__SHORT EXERCISE__
Restate all the material verbatim, except for the pictures.
--------
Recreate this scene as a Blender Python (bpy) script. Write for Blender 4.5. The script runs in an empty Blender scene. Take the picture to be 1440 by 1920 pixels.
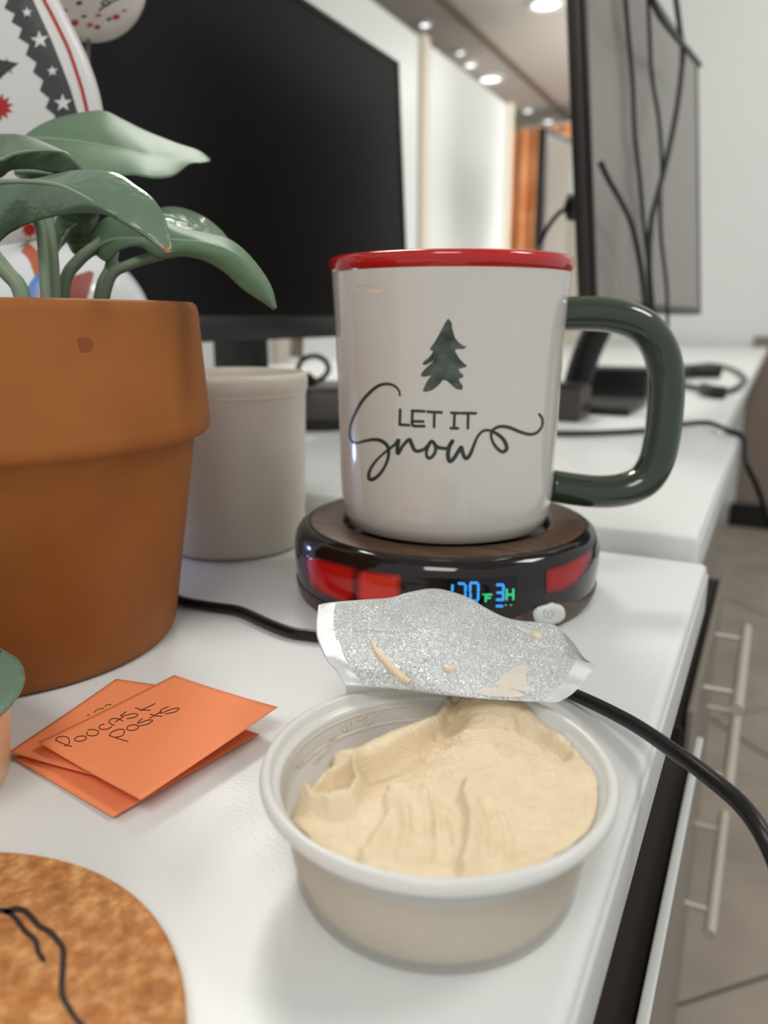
import bpy, bmesh, math, random
from mathutils import Vector, Matrix, noise
from mathutils.bvhtree import BVHTree
from mathutils.geometry import tessellate_polygon

S = bpy.context.scene
COL = S.collection
R = math.radians

# ------------------------------------------------------------------ camera
F = 1450.0                       # focal length in pixels of the 1440x1920 frame
DZ = 0.75                        # height of the desk top
CAM = Vector((0, 0, DZ + 0.118))
PITCH, YAW = R(14.0), R(26.65)
cam = bpy.data.cameras.new('camera')
cam_o = bpy.data.objects.new('camera', cam)
COL.objects.link(cam_o)
cam_o.location = CAM
cam_o.rotation_euler = (R(90) - PITCH, 0, YAW)
cam.sensor_fit = 'VERTICAL'
cam.sensor_height = 36.0
cam.sensor_width = 27.0
cam.lens = F / 1920 * 36
cam.clip_start = 0.01
cam.clip_end = 60
cam.dof.use_dof = True
cam.dof.focus_distance = 0.222
cam.dof.aperture_fstop = 10.4
cam.dof.aperture_blades = 0
S.camera = cam_o

# ------------------------------------------------------------------ world and lights
w = bpy.data.worlds.new('world')
S.world = w
w.use_nodes = True
w.node_tree.nodes['Background'].inputs[0].default_value = (0.93, 0.96, 1.0, 1)
w.node_tree.nodes['Background'].inputs[1].default_value = 0.72


def area(name, loc, target, sx, sy, power, col=(1, 1, 1)):
    l = bpy.data.lights.new(name, 'AREA')
    l.shape = 'RECTANGLE'
    l.size, l.size_y, l.energy, l.color = sx, sy, power, col
    o = bpy.data.objects.new(name, l)
    COL.objects.link(o)
    o.location = loc
    o.rotation_euler = (Vector(target) - Vector(loc)).to_track_quat('-Z', 'Y').to_euler()
    return o


area('ceiling_light_ahead', (-1.1, 1.5, 2.5), (-0.3, 0.3, 0.75), 0.5, 0.5, 27, (1, 0.98, 0.94))
area('ceiling_light_right', (1.1, 0.9, 2.5), (0.3, 0.6, 0.75), 0.5, 0.5, 14, (1, 0.98, 0.95))
area('ceiling_light_behind', (0.3, -1.0, 2.5), (-0.1, 0.2, 0.8), 0.7, 0.7, 17, (1, 0.98, 0.95))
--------
__WRITTEN RESPONSE__
Recreate this scene as a Blender Python (bpy) script. Write for Blender 4.5. The script runs in an empty Blender scene. Take the picture to be 1440 by 1920 pixels.
import bpy, bmesh, math, random
from mathutils import Vector, Matrix, noise
from mathutils.bvhtree import BVHTree
from mathutils.geometry import tessellate_polygon

S = bpy.context.scene
COL = S.collection
R = math.radians

# ------------------------------------------------------------------ camera
F = 1450.0                       # focal length in pixels of the 1440x1920 frame
DZ = 0.75                        # height of the desk top
CAM = Vector((0, 0, DZ + 0.118))
PITCH, YAW = R(14.0), R(26.65)
cam = bpy.data.cameras.new('camera')
cam_o = bpy.data.objects.new('camera', cam)
COL.objects.link(cam_o)
cam_o.location = CAM
cam_o.rotation_euler = (R(90) - PITCH, 0, YAW)
cam.sensor_fit = 'VERTICAL'
cam.sensor_height = 36.0
cam.sensor_width = 27.0
cam.lens = F / 1920 * 36
cam.clip_start = 0.01
cam.clip_end = 60
cam.dof.use_dof = True
cam.dof.focus_distance = 0.222
cam.dof.aperture_fstop = 10.4
cam.dof.aperture_blades = 0
S.camera = cam_o

# ------------------------------------------------------------------ world and lights
w = bpy.data.worlds.new('world')
S.world = w
w.use_nodes = True
w.node_tree.nodes['Background'].inputs[0].default_value = (0.93, 0.96, 1.0, 1)
w.node_tree.nodes['Background'].inputs[1].default_value = 0.72


def area(name, loc, target, sx, sy, power, col=(1, 1, 1)):
    l = bpy.data.lights.new(name, 'AREA')
    l.shape = 'RECTANGLE'
    l.size, l.size_y, l.energy, l.color = sx, sy, power, col
    o = bpy.data.objects.new(name, l)
    COL.objects.link(o)
    o.location = loc
    o.rotation_euler = (Vector(target) - Vector(loc)).to_track_quat('-Z', 'Y').to_euler()
    return o


area('ceiling_light_ahead', (-1.1, 1.5, 2.5), (-0.3, 0.3, 0.75), 0.5, 0.5, 27, (1, 0.98, 0.94))
area('ceiling_light_right', (1.1, 0.9, 2.5), (0.3, 0.6, 0.75), 0.5, 0.5, 14, (1, 0.98, 0.95))
area('ceiling_light_behind', (0.3, -1.0, 2.5), (-0.1, 0.2, 0.8), 0.7, 0.7, 17, (1, 0.98, 0.95))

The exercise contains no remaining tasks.